Conservation agriculture boosts topsoil organic matter by restoring free lipids and lignin phenols biomarkers in distinct fractions

Abstract

Conservation-based practices may differentially regulate the pathways of soil organic carbon (SOC) formation and stabilization. Yet, we lack the knowledge regarding alternative farming on the quantity and composition of distinct C pools within soil matrix. To fill the knowledge gap, we sampled soils down to 0–20 cm layer from three tillage practices, i.e., conventional tillage (CT), rotary tillage (RT), and no-tillage (NT) in a 17-year trial in Northern China. We quantified the targeted SOC molecular fingerprints (i.e., free lipids and lignin phenols, lability and origins) in three functional fractions: particulate organic matter (POM, > 53 μm), coarse (cMAOM, 2–53 μm) and fine mineral-associated organic matter (fMAOM, < 2 μm).
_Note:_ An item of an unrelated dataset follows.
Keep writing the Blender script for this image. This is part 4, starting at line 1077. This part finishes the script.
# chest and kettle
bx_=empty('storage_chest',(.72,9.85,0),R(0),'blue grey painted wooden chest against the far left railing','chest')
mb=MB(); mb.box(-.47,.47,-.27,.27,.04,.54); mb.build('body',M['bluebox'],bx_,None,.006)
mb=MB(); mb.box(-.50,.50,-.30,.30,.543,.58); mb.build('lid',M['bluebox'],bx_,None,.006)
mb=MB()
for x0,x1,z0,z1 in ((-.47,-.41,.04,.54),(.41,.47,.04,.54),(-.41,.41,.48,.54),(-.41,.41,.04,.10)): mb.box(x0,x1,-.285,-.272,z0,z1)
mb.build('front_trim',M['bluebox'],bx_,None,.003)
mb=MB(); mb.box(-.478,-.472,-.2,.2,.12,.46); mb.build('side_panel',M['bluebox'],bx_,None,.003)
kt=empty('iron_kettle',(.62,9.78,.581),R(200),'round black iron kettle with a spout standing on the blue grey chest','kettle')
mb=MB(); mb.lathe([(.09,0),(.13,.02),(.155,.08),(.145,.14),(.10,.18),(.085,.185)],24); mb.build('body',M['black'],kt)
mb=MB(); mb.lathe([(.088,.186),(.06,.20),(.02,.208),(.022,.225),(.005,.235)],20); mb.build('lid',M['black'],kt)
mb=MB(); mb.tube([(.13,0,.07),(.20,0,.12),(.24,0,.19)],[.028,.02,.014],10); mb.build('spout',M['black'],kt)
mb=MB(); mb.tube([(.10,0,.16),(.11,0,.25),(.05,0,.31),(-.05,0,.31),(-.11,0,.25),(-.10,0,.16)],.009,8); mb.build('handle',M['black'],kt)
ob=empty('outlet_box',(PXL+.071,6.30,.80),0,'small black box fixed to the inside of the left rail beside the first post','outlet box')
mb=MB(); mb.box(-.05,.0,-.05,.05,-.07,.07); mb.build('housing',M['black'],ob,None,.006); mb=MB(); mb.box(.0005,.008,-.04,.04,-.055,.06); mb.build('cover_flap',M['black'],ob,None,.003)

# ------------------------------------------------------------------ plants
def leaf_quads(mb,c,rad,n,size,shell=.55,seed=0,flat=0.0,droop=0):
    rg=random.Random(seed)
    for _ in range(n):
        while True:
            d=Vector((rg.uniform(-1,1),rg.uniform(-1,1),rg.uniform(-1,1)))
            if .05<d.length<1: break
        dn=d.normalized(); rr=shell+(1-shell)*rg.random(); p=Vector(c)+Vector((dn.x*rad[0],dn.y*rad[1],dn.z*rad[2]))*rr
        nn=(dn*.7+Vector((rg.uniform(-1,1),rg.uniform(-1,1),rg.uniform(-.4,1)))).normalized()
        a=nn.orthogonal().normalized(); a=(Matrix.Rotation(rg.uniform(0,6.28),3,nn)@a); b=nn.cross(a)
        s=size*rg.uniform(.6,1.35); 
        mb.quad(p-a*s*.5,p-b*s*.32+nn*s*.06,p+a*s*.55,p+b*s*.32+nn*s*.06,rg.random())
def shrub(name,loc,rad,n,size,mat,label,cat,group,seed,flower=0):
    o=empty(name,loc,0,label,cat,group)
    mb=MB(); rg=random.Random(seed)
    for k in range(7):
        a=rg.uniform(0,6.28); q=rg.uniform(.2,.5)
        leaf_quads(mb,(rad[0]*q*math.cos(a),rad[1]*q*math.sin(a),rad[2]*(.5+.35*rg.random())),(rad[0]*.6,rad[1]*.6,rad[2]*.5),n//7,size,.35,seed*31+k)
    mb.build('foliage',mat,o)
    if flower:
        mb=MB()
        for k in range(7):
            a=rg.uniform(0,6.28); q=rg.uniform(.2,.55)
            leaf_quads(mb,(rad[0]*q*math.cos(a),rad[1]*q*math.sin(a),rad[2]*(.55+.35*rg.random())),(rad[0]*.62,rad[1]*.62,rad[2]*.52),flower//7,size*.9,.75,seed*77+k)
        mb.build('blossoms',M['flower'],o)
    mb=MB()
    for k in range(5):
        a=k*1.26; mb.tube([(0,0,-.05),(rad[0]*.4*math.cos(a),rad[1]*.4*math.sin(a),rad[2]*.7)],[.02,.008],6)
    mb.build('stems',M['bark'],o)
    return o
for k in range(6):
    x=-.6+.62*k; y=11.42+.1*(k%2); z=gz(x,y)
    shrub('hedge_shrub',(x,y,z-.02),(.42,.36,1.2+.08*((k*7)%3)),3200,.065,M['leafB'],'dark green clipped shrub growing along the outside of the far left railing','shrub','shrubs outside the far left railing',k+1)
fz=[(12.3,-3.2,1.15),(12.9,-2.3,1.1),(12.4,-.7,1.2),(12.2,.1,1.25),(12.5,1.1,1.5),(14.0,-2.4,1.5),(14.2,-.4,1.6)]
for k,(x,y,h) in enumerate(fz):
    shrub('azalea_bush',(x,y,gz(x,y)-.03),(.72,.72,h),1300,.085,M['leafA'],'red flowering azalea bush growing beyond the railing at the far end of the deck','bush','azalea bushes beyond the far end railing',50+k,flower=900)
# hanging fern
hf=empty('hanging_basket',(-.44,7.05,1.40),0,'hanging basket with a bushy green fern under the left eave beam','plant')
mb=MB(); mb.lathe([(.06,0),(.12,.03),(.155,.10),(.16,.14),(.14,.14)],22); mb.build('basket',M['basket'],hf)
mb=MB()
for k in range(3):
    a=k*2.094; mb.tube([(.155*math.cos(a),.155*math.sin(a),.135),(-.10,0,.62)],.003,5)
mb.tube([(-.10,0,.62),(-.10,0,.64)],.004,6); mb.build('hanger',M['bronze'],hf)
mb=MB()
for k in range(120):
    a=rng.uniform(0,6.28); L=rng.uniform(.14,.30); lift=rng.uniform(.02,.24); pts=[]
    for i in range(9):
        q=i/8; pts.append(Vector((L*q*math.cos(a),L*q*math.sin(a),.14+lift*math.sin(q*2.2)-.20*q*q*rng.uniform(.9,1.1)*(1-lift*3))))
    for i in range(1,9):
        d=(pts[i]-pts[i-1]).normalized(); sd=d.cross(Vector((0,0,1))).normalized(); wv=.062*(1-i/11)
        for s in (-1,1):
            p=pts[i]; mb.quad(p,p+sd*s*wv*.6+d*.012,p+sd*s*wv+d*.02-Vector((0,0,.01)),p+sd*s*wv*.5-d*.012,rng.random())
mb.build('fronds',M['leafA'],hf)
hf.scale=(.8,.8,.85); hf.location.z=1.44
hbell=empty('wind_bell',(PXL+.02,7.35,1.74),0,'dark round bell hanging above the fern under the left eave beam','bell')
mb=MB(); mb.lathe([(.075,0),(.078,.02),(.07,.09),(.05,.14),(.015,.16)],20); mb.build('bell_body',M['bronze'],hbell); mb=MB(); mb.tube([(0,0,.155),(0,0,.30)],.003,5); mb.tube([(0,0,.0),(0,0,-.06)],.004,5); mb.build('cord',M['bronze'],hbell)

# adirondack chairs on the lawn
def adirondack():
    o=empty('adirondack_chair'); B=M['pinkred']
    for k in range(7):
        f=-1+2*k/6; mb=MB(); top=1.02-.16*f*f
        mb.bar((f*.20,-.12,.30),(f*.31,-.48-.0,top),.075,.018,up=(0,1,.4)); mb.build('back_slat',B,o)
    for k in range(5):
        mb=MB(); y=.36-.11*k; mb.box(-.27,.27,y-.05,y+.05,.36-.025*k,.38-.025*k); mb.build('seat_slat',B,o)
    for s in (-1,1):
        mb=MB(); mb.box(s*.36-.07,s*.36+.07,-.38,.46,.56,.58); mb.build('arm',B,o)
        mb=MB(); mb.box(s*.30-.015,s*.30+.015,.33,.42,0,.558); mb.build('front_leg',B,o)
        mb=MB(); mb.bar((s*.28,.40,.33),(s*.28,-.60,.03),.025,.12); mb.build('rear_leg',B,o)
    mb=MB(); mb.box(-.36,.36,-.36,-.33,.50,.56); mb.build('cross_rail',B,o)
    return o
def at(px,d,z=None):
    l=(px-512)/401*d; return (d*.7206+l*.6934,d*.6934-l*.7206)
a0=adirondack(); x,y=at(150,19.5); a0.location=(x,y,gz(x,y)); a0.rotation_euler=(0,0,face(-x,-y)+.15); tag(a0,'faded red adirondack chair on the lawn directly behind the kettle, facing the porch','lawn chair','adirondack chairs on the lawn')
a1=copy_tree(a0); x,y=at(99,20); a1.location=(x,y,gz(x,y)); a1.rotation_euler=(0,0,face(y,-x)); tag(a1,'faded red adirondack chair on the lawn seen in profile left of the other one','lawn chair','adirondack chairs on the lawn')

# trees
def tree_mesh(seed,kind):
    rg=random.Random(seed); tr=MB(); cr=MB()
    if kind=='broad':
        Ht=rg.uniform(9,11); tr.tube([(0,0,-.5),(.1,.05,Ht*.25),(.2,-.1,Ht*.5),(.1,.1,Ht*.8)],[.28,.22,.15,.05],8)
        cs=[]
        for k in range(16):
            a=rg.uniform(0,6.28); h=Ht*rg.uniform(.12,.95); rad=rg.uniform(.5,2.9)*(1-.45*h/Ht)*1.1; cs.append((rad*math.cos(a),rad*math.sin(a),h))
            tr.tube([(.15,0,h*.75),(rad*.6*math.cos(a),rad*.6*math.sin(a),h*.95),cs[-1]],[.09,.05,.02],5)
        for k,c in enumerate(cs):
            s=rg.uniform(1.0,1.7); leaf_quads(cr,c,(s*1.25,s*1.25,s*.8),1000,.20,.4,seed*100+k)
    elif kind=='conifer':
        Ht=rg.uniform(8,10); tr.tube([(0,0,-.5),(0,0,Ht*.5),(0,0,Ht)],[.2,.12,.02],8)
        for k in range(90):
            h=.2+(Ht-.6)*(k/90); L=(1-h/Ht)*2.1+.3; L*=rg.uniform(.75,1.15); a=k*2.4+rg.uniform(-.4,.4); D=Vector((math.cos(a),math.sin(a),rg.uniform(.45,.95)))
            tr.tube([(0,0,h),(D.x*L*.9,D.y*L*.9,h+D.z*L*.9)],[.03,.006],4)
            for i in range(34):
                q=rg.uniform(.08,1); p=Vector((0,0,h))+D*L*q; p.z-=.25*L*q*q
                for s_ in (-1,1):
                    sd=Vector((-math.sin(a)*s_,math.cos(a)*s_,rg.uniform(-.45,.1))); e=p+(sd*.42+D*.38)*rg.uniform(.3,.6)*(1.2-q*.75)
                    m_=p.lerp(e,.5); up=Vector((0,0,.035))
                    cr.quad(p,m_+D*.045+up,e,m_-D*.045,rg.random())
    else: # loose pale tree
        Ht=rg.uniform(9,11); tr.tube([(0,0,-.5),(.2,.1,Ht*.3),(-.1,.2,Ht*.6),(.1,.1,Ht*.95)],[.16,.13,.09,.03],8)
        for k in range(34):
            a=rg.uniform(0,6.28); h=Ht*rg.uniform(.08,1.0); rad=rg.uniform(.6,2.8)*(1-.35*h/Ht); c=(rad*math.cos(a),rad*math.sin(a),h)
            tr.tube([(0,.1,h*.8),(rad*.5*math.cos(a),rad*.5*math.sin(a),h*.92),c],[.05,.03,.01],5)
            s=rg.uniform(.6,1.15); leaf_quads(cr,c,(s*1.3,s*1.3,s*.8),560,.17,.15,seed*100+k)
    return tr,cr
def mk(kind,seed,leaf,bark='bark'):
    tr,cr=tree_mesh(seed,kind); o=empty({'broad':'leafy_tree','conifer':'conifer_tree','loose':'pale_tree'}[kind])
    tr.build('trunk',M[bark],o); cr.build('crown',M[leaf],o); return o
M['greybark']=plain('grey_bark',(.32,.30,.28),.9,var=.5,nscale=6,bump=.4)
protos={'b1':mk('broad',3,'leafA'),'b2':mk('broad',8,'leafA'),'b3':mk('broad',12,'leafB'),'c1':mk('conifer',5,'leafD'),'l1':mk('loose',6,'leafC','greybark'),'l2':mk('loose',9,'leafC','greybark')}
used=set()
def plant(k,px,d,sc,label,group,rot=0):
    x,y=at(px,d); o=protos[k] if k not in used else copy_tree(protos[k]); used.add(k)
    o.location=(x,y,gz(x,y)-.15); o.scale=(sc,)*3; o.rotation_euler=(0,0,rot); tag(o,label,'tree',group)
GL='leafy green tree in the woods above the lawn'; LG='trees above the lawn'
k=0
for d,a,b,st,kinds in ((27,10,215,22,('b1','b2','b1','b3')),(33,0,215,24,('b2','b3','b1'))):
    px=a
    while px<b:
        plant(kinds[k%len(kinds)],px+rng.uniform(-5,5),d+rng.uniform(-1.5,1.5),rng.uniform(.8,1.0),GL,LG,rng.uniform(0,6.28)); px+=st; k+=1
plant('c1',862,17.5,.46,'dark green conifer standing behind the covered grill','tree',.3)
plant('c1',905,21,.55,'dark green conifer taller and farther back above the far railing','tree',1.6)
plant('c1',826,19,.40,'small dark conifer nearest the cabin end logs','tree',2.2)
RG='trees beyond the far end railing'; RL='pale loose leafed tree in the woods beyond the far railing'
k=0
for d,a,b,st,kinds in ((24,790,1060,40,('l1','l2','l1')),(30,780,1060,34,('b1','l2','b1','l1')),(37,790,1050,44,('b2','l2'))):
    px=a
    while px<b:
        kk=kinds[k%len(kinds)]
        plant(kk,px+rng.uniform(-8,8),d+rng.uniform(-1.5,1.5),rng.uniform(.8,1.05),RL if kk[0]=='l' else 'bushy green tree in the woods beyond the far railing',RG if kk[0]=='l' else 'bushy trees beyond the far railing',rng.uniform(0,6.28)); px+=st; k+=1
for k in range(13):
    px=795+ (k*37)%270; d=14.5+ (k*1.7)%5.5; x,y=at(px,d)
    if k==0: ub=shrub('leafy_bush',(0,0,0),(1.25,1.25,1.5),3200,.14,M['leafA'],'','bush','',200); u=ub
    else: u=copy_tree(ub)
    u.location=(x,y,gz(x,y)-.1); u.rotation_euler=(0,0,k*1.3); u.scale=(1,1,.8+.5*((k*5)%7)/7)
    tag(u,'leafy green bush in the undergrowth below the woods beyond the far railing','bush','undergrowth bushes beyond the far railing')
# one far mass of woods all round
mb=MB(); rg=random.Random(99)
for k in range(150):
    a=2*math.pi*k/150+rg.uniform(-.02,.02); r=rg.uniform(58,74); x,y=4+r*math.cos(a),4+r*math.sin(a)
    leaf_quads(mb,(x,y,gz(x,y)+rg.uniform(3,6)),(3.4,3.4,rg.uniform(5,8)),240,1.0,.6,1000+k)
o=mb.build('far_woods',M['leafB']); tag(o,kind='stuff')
Our results showed that NT (cf. CT) increased SOC amounts by 33 % in POM and by 61 % in fMAOM in the 0–10 cm layer. Compared with CT, NT increased the plant-derived lipids (i.e., ≥ C20 and steroids) by 19 % in POM and by 45 % in cMAOM, selectively preserving the structural plant-derived compounds; RT augmented microbial-derived lipids (i.e., < C20 and simple sugars) by 18 % in POM and plant-derived lipids by 64 % in cMAOM in this topsoil. In contrast, conservation-based practices (i.e., RT and NT) decreased the plant-derived lipids by 37–40 % and microbial-derived lipids by 20–40 % relative to CT in lower 10–20 cm layer. Besides, RT and NT (cf. CT) enhanced lignin phenols in both POM (26–35 %) and fMAOM fractions (42–58 %) in topsoil, but RT decreased these lignin phenols by 36 % in POM in deep layer. Partial Least Squares – Path Modeling revealed the increased topsoil organic C under conservation practices via restoring free lipids and lignin phenols in POM and fMAOM fractions. Collectively, our study highlights that conservation agriculture alters the SOC amounts and biogeochemistry in soil functional fractions, which could provide some mechanistic insights into soil C accrual pathways and persistence in temperate agroecosystems.